WHAT THE EXERCISE ASKS:
Pictures must not be retyped. Return exactly the lines from the one with "Recreate this scene" through the one with "COL = S.collection", both included, and no others.

Data listing
"""
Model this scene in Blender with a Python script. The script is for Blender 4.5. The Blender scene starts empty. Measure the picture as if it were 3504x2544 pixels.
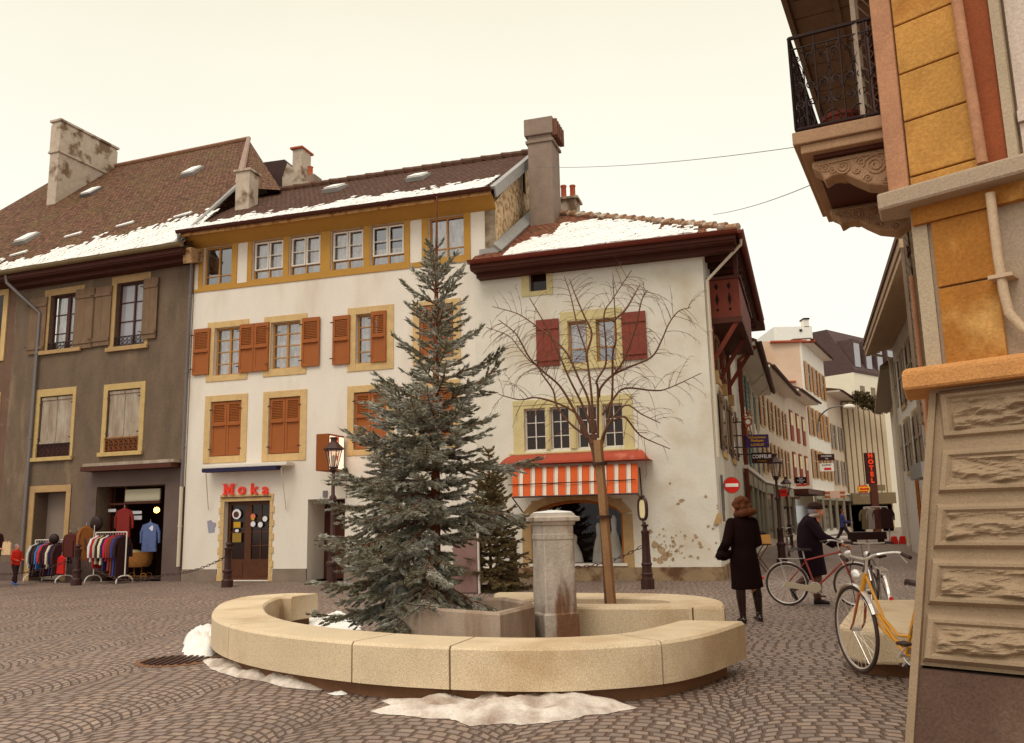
import bpy, bmesh, math, random
from mathutils import Vector as V, Matrix
S = bpy.context.scene
R = math.radians
# ---------------------------------------------------------------- camera
FPX, PITCH, ROLL, CX, CY, EYE = 2935.4, .1735, .022, 1752., 1272., 1.42
cam = bpy.data.cameras.new('camera'); cob = bpy.data.objects.new('camera', cam)
S.collection.objects.link(cob); S.camera = cob
cam.sensor_width = 36; cam.lens = 36*FPX/3504; cam.clip_end = 600; cam.clip_start = .05
_r0 = V((1, 0, 0)); CF = V((0, math.cos(PITCH), math.sin(PITCH))); _u0 = V((0, -math.sin(PITCH), math.cos(PITCH)))
CR = _r0*math.cos(ROLL)-_u0*math.sin(ROLL); CU = _u0*math.cos(ROLL)+_r0*math.sin(ROLL)
O = V((0, 0, EYE))
_m = Matrix((CR, CU, -CF)).transposed().to_4x4(); _m.translation = O; cob.matrix_world = _m
# ---------------------------------------------------------------- sky, sun, exposure
S.view_settings.view_transform = 'Standard'; S.view_settings.look = 'None'
S.view_settings.exposure = .08; S.view_settings.gamma = 1
SUN_EL, SUN_AZ = R(48), R(205)          # azimuth clockwise from +Y
w = bpy.data.worlds.new('World'); S.world = w; w.use_nodes = True
nt = w.node_tree; bg = nt.nodes['Background']; bg.inputs['Strength'].default_value = .12
sky = nt.nodes.new('ShaderNodeTexSky'); sky.sky_type = 'NISHITA'; sky.sun_disc = False
sky.sun_elevation = SUN_EL; sky.sun_rotation = SUN_AZ; sky.dust_density = 6; sky.air_density = 2
tc = nt.nodes.new('ShaderNodeTexCoord'); sx = nt.nodes.new('ShaderNodeSeparateXYZ')
nt.links.new(tc.outputs['Generated'], sx.inputs[0])
rp = nt.nodes.new('ShaderNodeValToRGB'); nt.links.new(sx.outputs['Z'], rp.inputs[0])
def srgb(c):
    return tuple((x/255/12.92 if x <= 10 else ((x/255+.055)/1.055)**2.4) for x in c)
cr = rp.color_ramp; cr.elements[0].position = 0.0; cr.elements[0].color = (1.04, 1.03, .94, 1)
cr.elements[1].position = 1; cr.elements[1].color = (2.2, 2.05, 1.82, 1)
for p_, c_ in ((.3, (1.0, .985, .88)), (.48, (.95, .915, .76)), (.62, (.86, .795, .61)), (.8, (1.4, 1.3, 1.12))):
    e = cr.elements.new(p_); e.color = (*c_, 1)
vm = nt.nodes.new('ShaderNodeVectorMath'); vm.operation = 'SCALE'
cn = nt.nodes.new('ShaderNodeTexNoise'); cn.inputs['Scale'].default_value = 1.6; cn.inputs['Detail'].default_value = 4; nt.links.new(tc.outputs['Generated'], cn.inputs[0])
cm = nt.nodes.new('ShaderNodeMapRange'); cm.inputs[1].default_value = .3; cm.inputs[2].default_value = .7; cm.inputs[3].default_value = .955/.12; cm.inputs[4].default_value = 1.03/.12
nt.links.new(cn.outputs[0], cm.inputs[0]); nt.links.new(cm.outputs[0], vm.inputs['Scale'])
nt.links.new(rp.outputs[0], vm.inputs[0])
mx = nt.nodes.new('ShaderNodeMix'); mx.data_type = 'RGBA'; mx.inputs[0].default_value = .97
nt.links.new(sky.outputs[0], mx.inputs[6]); nt.links.new(vm.outputs[0], mx.inputs[7]); nt.links.new(mx.outputs[2], bg.inputs[0])
sl = bpy.data.lights.new('sun', 'SUN'); sl.energy = .9; sl.angle = R(25); sl.color = (1, .95, .88)
so = bpy.data.objects.new('sun', sl); S.collection.objects.link(so)
_sd = V((math.sin(SUN_AZ)*math.cos(SUN_EL), math.cos(SUN_AZ)*math.cos(SUN_EL), math.sin(SUN_EL)))
so.rotation_euler = _sd.to_track_quat('Z', 'Y').to_euler(); so.location = (0, 0, 30)

# ---------------------------------------------------------------- measuring: a bearing from the viewpoint cut with a real plane
def ray(x, y): return CR*((x-CX)/FPX)-CU*((y-CY)/FPX)+CF
def G(x, y, z=0.):
    d = ray(x, y); return O+d*((z-EYE)/d.z)
def AY(x, y, Y):
    d = ray(x, y); return O+d*(Y/d.y)
def cut(x, y, P, n):
    d = ray(x, y); return O+d*((P-O).dot(n)/d.dot(n))
UP = V((0, 0, 1))
class Wall:
    def __init__(s, P, az):
        s.P = V((P[0], P[1], 0)); s.d = V((math.cos(az), math.sin(az), 0)); s.n = V((math.sin(az), -math.cos(az), 0))
    def uz(s, x, y, d=0):
        X = cut(x, y, s.P+s.n*d, s.n); return (X-s.P).dot(s.d), X.z
    def pt(s, u, z, d=0): return s.P+s.d*u+s.n*d+UP*z
    def rect(s, x0, y0, x1, y1, d=0):
        a = s.uz(x0, y0, d); b = s.uz(x1, y1, d); return (a[0], b[1], b[0], a[1])   # u0,z0,u1,z1
class Slope:                         # a roof plane rising backwards from an eave
    def __init__(s, W, ze, over, pitch):
        s.W = W; s.o = W.pt(0, ze, over); s.v = (-W.n*math.cos(pitch)+UP*math.sin(pitch)); s.N = W.d.cross(s.v).normalized()
    def uv(s, x, y):
        X = cut(x, y, s.o, s.N); q = X-s.o; return q.dot(s.W.d), q.dot(s.v)
    def pt(s, u, v, h=0): return s.o+s.W.d*u+s.v*v+s.N*h

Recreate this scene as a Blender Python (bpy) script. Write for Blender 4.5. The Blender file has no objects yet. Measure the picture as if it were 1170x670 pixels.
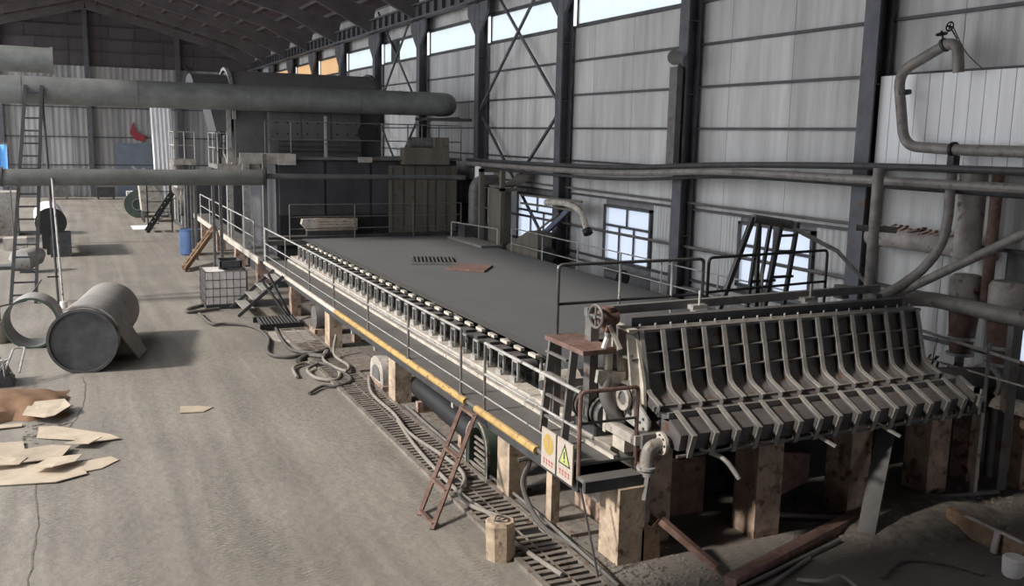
import bpy, math, random
from mathutils import Vector, Matrix
random.seed(7)
PI = math.pi
S = bpy.context.scene
COL = S.collection

# ------------------------------------------------------------------ camera
cam = bpy.data.cameras.new('camera'); co = bpy.data.objects.new('camera', cam); COL.objects.link(co)
cam.sensor_width = 36.0; cam.lens = 1082.6 / 1170 * 36.0; cam.clip_end = 400
def cam_matrix(pitch, yaw, roll, loc):
    p, y, r = (math.radians(a) for a in (pitch, yaw, roll))
    f = Vector((math.sin(y)*math.cos(p), math.cos(y)*math.cos(p), -math.sin(p)))
    rt = Vector((math.cos(y), -math.sin(y), 0)); up = rt.cross(f)
    r2 = rt*math.cos(r) + up*math.sin(r); u2 = up*math.cos(r) - rt*math.sin(r)
    m = Matrix((r2, u2, -f)).transposed().to_4x4(); m.translation = loc
    return m
co.matrix_world = cam_matrix(9.414, 24.983, 1.184, Vector((0, 0, 5.0)))
S.camera = co

# ------------------------------------------------------------------ world, sun, exposure
w = bpy.data.worlds.new('sky'); S.world = w; w.use_nodes = True
nt = w.node_tree; nt.nodes.clear()
bg = nt.nodes.new('ShaderNodeBackground'); out = nt.nodes.new('ShaderNodeOutputWorld')
tc = nt.nodes.new('ShaderNodeTexCoord'); sp = nt.nodes.new('ShaderNodeSeparateXYZ')
rp = nt.nodes.new('ShaderNodeValToRGB')
rp.color_ramp.elements[0].position = 0.0; rp.color_ramp.elements[0].color = (0.42, 0.41, 0.40, 1)
rp.color_ramp.elements[1].position = 0.55; rp.color_ramp.elements[1].color = (0.92, 0.95, 1.0, 1)
mr = nt.nodes.new('ShaderNodeMapRange'); mr.inputs[1].default_value = -1; mr.inputs[2].default_value = 1
nt.links.new(tc.outputs['Generated'], sp.inputs[0]); nt.links.new(sp.outputs[2], mr.inputs[0])
nt.links.new(mr.outputs[0], rp.inputs[0]); nt.links.new(rp.outputs[0], bg.inputs[0]); nt.links.new(bg.outputs[0], out.inputs[0])
bg.inputs[1].default_value = 1.6
sl = bpy.data.lights.new('sun', 'SUN'); so = bpy.data.objects.new('sun', sl); COL.objects.link(so)
sl.energy = 3.2; sl.angle = math.radians(5); sl.color = (1.0, 0.93, 0.84)
e = math.radians(35)
so.rotation_euler = Vector((-math.cos(e), -0.02, math.sin(e))).to_track_quat('Z', 'Y').to_euler()
so.location = (-10, 10, 15)
S.view_settings.view_transform = 'Standard'; S.view_settings.look = 'None'
S.view_settings.gamma = 1; S.view_settings.exposure = 0.6; S.view_settings.use_curve_mapping = False

# ------------------------------------------------------------------ materials
MATS = {}
def mat(name, col, rough=0.7, metal=0.0, var=0.25, scale=3.0, dust=0.0, bump=0.0, rust=0.0, streak=False, rnd=0.0, dustcol=(0.36, 0.33, 0.30)):
    if name in MATS: return MATS[name]
    m = bpy.data.materials.new(name); m.use_nodes = True; n = m.node_tree.nodes; l = m.node_tree.links
    b = n['Principled BSDF']; b.inputs['Roughness'].default_value = rough; b.inputs['Metallic'].default_value = metal
    g = n.new('ShaderNodeNewGeometry')
    mp = n.new('ShaderNodeMapping'); l.new(g.outputs['Position'], mp.inputs[0])
    mp.inputs['Scale'].default_value = (scale, scale, scale*0.12) if streak else (scale,)*3
    no = n.new('ShaderNodeTexNoise'); no.inputs['Scale'].default_value = 1.0; no.inputs['Detail'].default_value = 6
    no.inputs['Roughness'].default_value = 0.65; l.new(mp.outputs[0], no.inputs['Vector'])
    r = n.new('ShaderNodeMapRange'); r.inputs[1].default_value = 0.3; r.inputs[2].default_value = 0.7
    r.inputs[3].default_value = 1-var; r.inputs[4].default_value = 1+var; l.new(no.outputs[0], r.inputs[0])
    mx = n.new('ShaderNodeMix'); mx.data_type = 'RGBA'; mx.blend_type = 'MULTIPLY'; mx.inputs[0].default_value = 1
    mx.inputs[6].default_value = (*col, 1); l.new(r.outputs[0], mx.inputs[7]); cur = mx.outputs[2]
    if rnd:
        oi = n.new('ShaderNodeObjectInfo'); rr = n.new('ShaderNodeMapRange'); rr.inputs[3].default_value = 1-rnd; rr.inputs[4].default_value = 1+rnd
        l.new(oi.outputs['Random'], rr.inputs[0]); m2 = n.new('ShaderNodeMix'); m2.data_type = 'RGBA'; m2.blend_type = 'MULTIPLY'; m2.inputs[0].default_value = 1
        l.new(cur, m2.inputs[6]); l.new(rr.outputs[0], m2.inputs[7]); cur = m2.outputs[2]
    if rust:
        n2 = n.new('ShaderNodeTexNoise'); n2.inputs['Scale'].default_value = scale*2.2; n2.inputs['Detail'].default_value = 8; l.new(g.outputs['Position'], n2.inputs['Vector'])
        r2 = n.new('ShaderNodeMapRange'); r2.inputs[1].default_value = 0.62-rust*0.3; r2.inputs[2].default_value = 0.72-rust*0.2; l.new(n2.outputs[0], r2.inputs[0])
        m3 = n.new('ShaderNodeMix'); m3.data_type = 'RGBA'; l.new(r2.outputs[0], m3.inputs[0]); l.new(cur, m3.inputs[6]); m3.inputs[7].default_value = (0.13, 0.07, 0.045, 1); cur = m3.outputs[2]
    if dust:
        sx = n.new('ShaderNodeSeparateXYZ'); l.new(g.outputs['Normal'], sx.inputs[0])
        r3 = n.new('ShaderNodeMapRange'); r3.inputs[1].default_value = 0.3; r3.inputs[2].default_value = 1.0; r3.inputs[4].default_value = dust; l.new(sx.outputs[2], r3.inputs[0])
        m4 = n.new('ShaderNodeMix'); m4.data_type = 'RGBA'; l.new(r3.outputs[0], m4.inputs[0]); l.new(cur, m4.inputs[6]); m4.inputs[7].default_value = (*dustcol, 1); cur = m4.outputs[2]
    l.new(cur, b.inputs['Base Color'])
    if bump:
        bu = n.new('ShaderNodeBump'); bu.inputs['Strength'].default_value = bump; bu.inputs['Distance'].default_value = 0.02
        n3 = n.new('ShaderNodeTexNoise'); n3.inputs['Scale'].default_value = 14; n3.inputs['Detail'].default_value = 8; l.new(g.outputs['Position'], n3.inputs['Vector'])
        l.new(n3.outputs[0], bu.inputs['Height']); l.new(bu.outputs[0], b.inputs['Normal'])
    MATS[name] = m; return m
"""
RESULT FOR THIS TASK:
Recreate this scene as a Blender Python (bpy) script. Write for Blender 4.5. The Blender file has no objects yet. Measure the picture as if it were 1170x670 pixels.
import bpy, math, random
from mathutils import Vector, Matrix
random.seed(7)
PI = math.pi
S = bpy.context.scene
COL = S.collection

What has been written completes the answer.